To właśnie przeżycia z dzieciństwa sprawiły, że zaczął zajadać kłopoty, ale w 1957 odcinku "Barw szczęścia" z pomocą Sabiny uwierzy, że schudnie, a jego nadwaga nie będzie już stwarzać śmiertelnego zagrożenia dla zdrowia. Tomalowie wybiorą się razem na tańce. Sabina wciągnie się w lekcje tańca, na których jej mąż tak świetnie się bawi, które dają mu satysfakcję i są niezłym treningiem.
Nagle Andrzej opadnie z sił. Na oczach Sabiny zemdleje i osunie się na parkiet. W 1957 odcinku "Barw szczęścia" Tomalowa będzie przerażona, ale od razu domyśli się, że to zawał serca. Na wpół przytomny Andrzej chwyci się za klatkę piersiową. I wypowie do żony ostatnie słowa. Zacznie wzywać ich córkę. - Maja...

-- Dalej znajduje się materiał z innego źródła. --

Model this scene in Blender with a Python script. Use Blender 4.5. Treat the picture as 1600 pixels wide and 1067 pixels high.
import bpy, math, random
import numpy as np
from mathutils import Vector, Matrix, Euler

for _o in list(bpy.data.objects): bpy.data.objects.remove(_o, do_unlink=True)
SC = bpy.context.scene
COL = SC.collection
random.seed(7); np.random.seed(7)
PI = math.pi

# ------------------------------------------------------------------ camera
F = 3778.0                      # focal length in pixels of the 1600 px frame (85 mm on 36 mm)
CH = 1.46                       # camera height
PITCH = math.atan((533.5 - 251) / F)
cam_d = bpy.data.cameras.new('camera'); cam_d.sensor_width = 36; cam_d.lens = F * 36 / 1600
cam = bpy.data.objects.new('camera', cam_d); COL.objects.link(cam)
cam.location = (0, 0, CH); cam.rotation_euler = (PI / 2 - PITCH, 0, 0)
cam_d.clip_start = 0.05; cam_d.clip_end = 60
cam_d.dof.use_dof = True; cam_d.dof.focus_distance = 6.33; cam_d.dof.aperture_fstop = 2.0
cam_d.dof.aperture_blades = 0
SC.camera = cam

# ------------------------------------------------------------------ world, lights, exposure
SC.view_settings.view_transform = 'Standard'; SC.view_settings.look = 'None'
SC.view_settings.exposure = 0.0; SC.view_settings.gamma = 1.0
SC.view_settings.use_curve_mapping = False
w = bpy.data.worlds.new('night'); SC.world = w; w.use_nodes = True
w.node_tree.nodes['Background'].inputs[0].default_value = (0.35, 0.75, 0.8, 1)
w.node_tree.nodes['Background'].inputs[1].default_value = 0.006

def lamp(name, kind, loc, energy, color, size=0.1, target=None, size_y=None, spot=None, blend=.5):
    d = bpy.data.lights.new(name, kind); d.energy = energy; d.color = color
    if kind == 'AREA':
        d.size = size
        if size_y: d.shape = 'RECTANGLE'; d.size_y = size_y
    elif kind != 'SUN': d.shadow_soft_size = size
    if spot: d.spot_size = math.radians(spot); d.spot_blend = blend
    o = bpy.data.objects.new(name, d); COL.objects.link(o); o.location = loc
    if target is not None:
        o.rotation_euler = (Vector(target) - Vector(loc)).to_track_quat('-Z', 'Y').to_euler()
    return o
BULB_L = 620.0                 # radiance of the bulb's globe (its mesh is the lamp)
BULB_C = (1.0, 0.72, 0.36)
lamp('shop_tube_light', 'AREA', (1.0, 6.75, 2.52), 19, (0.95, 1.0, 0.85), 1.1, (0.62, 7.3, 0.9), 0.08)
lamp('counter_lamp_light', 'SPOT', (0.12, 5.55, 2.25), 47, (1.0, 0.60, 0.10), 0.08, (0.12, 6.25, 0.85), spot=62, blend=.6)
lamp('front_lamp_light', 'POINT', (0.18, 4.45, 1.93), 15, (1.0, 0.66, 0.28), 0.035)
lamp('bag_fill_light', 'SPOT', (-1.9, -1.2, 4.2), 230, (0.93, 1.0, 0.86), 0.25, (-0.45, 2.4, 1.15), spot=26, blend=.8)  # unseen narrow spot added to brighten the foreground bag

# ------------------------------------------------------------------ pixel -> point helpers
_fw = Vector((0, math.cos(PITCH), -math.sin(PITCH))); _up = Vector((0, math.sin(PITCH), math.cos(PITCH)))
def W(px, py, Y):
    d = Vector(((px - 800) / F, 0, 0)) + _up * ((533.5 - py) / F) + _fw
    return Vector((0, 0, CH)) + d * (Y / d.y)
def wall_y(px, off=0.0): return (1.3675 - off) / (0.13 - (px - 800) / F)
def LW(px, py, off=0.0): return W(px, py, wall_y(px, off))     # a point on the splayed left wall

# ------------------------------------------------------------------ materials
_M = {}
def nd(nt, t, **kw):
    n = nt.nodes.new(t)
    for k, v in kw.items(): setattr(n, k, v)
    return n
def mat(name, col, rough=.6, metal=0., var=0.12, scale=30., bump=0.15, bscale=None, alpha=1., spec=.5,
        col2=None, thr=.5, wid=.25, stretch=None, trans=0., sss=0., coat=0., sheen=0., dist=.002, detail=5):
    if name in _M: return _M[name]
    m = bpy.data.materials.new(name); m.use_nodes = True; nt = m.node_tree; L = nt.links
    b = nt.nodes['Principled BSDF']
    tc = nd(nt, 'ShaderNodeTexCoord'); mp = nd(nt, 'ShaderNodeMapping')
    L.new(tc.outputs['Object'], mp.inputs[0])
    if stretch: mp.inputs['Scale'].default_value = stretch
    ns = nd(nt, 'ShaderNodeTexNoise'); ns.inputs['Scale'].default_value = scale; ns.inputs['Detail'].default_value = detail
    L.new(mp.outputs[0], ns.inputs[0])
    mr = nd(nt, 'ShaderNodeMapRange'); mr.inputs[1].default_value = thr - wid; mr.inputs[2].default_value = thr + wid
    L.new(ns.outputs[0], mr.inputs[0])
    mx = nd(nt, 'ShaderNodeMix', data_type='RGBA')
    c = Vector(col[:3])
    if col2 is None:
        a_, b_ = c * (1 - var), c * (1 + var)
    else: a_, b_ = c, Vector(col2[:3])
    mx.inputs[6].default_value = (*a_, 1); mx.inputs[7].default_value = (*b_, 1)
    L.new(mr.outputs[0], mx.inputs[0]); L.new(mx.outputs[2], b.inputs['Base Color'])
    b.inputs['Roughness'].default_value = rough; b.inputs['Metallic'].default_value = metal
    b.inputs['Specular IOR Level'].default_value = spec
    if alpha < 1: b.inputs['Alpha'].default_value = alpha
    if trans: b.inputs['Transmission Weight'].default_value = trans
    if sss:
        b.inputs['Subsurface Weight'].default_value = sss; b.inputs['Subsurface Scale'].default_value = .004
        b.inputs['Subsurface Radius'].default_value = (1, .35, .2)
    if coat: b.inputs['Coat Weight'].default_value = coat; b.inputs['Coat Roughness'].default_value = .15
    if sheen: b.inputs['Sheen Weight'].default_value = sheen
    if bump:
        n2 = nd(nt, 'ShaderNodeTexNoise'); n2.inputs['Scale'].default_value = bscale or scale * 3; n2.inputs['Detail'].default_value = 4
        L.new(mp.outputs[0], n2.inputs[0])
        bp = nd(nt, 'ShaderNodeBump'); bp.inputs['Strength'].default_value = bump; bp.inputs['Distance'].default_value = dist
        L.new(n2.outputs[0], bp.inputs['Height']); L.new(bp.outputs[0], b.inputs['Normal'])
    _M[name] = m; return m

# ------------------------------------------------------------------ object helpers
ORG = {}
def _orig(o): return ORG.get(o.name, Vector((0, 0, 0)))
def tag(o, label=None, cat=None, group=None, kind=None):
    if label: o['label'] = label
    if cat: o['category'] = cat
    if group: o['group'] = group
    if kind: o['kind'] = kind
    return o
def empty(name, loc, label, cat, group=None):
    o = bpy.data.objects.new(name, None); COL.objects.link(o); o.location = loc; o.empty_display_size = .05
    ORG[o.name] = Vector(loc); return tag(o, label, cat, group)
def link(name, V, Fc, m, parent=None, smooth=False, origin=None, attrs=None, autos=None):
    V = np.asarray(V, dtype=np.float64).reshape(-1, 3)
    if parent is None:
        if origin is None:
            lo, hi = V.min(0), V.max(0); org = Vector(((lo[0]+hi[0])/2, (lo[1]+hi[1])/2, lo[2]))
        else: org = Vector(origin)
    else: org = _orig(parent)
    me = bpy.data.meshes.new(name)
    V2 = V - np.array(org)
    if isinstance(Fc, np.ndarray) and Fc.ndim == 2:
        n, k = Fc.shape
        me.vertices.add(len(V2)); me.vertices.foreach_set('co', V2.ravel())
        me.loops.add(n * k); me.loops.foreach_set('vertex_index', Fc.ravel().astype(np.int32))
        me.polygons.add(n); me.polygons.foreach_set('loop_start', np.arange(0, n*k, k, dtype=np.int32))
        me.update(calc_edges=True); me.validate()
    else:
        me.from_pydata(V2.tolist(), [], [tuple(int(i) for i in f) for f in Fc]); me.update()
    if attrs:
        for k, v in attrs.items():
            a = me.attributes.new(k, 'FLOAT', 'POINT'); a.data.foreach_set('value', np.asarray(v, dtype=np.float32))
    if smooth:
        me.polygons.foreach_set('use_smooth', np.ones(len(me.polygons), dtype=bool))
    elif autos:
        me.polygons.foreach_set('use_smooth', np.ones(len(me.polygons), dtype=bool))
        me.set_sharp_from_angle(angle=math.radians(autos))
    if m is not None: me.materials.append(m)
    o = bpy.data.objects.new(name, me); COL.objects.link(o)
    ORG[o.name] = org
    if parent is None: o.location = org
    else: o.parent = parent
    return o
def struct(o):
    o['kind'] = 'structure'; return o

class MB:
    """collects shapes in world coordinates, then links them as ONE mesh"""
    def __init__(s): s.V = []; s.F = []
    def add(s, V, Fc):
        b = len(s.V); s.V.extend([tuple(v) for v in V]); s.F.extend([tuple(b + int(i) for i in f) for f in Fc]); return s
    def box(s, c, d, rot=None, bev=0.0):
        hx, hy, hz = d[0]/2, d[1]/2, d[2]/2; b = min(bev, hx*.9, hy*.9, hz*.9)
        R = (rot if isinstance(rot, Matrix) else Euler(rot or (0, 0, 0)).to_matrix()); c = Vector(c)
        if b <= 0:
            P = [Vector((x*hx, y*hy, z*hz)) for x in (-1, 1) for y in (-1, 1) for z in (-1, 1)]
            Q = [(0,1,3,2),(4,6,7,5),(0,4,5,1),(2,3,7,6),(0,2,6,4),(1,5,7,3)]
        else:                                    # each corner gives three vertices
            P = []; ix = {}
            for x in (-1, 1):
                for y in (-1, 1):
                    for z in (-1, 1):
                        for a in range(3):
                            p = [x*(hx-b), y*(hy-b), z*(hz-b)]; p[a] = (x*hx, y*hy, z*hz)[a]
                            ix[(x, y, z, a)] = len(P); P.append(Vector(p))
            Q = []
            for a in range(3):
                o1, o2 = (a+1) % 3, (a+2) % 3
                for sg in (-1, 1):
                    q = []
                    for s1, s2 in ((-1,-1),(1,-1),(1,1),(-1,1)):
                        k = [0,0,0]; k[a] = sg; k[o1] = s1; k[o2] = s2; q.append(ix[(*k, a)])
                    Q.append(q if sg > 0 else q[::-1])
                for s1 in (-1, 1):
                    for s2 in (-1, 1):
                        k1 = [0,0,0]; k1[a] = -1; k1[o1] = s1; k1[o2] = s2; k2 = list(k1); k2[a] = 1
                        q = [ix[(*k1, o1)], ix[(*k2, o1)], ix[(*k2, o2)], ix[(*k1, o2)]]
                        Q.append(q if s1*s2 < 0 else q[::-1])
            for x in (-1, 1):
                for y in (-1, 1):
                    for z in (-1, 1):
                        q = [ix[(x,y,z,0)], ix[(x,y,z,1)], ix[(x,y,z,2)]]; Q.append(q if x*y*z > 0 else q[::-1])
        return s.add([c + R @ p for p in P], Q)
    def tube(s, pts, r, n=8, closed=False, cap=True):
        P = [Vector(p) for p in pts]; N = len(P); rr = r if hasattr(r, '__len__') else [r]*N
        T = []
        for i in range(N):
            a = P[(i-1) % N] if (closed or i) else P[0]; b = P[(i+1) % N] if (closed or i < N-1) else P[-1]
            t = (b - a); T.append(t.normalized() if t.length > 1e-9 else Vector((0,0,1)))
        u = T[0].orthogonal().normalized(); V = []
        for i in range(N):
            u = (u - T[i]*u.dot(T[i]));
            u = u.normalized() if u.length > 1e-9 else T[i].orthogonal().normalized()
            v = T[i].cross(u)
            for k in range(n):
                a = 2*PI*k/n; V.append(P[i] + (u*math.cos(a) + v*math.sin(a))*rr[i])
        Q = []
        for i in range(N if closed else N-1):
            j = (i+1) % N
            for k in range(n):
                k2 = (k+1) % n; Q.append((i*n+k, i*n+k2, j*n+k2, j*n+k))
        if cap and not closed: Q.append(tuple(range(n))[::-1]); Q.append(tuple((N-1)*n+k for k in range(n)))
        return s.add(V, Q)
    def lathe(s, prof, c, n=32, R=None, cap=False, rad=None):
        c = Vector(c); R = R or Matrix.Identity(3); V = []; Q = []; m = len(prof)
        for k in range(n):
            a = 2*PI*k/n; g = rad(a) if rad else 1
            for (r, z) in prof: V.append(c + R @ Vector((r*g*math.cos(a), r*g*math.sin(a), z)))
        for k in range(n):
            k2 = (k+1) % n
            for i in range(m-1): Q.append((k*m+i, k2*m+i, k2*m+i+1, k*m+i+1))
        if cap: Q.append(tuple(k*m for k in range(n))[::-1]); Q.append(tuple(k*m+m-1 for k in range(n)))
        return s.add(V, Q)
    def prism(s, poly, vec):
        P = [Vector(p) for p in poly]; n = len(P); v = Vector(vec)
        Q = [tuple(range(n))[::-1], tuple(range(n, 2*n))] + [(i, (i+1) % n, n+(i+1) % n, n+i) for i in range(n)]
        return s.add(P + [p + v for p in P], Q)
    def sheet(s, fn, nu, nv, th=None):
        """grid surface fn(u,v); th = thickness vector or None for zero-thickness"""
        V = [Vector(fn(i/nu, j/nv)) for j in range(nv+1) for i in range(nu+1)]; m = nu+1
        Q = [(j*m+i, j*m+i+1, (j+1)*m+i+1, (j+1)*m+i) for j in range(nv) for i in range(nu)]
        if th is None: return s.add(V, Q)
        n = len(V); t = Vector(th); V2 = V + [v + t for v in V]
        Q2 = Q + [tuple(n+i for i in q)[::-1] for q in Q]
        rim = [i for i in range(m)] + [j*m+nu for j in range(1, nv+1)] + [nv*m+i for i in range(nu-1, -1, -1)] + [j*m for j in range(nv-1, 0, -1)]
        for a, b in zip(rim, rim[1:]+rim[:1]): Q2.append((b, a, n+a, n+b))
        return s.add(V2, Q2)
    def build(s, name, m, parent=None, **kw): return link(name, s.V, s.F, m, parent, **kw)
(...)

- Co Maja? Andrzejku, wszystko będzie dobrze...
- Co się stało? Jak boli... Nie dam rady - Andrzej powoli zacznie tracić świadomość.
- Co to opowiadasz, dasz radę!
- Kocham Was... Maja jest najważniejsza... - powie i zamknie oczy.
W finałowej scenie 1957 odcinka "Barw szczęścia" ratownicy zabiorą Andrzeja do szpitala gdzie przejdzie operację. Niestety lekarzom nie uda się go uratować. Sabina dowie się o śmierci Tomali w 1958 odcinku "Barw szczęścia".